(GIVEN TASK):
Starting with the first line of the data that follows, transcribe every line verbatim until the line containing "bank_mark(fC, tu, .285" has been transcribed.

(INFORMATION SUPPLIED):
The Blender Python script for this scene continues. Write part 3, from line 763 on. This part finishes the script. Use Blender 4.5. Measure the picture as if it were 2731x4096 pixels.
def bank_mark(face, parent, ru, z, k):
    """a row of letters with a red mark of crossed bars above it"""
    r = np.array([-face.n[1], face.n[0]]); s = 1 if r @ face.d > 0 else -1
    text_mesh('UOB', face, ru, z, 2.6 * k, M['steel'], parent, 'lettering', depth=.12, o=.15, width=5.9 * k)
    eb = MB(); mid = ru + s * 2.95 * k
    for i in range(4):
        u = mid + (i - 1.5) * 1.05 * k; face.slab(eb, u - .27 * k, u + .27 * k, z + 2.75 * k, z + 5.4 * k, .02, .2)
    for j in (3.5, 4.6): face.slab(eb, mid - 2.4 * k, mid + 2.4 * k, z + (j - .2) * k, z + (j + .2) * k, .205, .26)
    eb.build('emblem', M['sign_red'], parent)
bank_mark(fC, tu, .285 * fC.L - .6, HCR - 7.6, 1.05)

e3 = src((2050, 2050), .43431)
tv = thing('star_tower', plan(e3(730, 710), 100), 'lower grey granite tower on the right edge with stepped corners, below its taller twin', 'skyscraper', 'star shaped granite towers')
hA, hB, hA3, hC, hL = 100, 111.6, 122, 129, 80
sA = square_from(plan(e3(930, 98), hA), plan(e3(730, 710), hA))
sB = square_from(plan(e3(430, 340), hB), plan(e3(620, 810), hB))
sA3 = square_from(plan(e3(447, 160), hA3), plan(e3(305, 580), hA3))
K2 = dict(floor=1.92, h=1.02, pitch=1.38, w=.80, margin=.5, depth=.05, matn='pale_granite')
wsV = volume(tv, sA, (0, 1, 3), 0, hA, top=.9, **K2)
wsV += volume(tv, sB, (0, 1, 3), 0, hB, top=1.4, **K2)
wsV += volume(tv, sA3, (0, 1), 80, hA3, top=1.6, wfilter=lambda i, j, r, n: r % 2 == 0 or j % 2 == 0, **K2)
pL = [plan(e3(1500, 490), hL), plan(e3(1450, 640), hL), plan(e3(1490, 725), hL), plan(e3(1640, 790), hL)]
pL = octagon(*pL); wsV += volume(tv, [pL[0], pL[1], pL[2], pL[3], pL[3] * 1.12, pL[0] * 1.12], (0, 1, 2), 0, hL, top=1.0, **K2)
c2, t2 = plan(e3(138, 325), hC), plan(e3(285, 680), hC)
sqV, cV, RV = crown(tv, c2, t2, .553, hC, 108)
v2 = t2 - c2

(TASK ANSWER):
The Blender Python script for this scene continues. Write part 3, from line 763 on. This part finishes the script. Use Blender 4.5. Measure the picture as if it were 2731x4096 pixels.
def bank_mark(face, parent, ru, z, k):
    """a row of letters with a red mark of crossed bars above it"""
    r = np.array([-face.n[1], face.n[0]]); s = 1 if r @ face.d > 0 else -1
    text_mesh('UOB', face, ru, z, 2.6 * k, M['steel'], parent, 'lettering', depth=.12, o=.15, width=5.9 * k)
    eb = MB(); mid = ru + s * 2.95 * k
    for i in range(4):
        u = mid + (i - 1.5) * 1.05 * k; face.slab(eb, u - .27 * k, u + .27 * k, z + 2.75 * k, z + 5.4 * k, .02, .2)
    for j in (3.5, 4.6): face.slab(eb, mid - 2.4 * k, mid + 2.4 * k, z + (j - .2) * k, z + (j + .2) * k, .205, .26)
    eb.build('emblem', M['sign_red'], parent)
bank_mark(fC, tu, .285 * fC.L - .6, HCR - 7.6, 1.05)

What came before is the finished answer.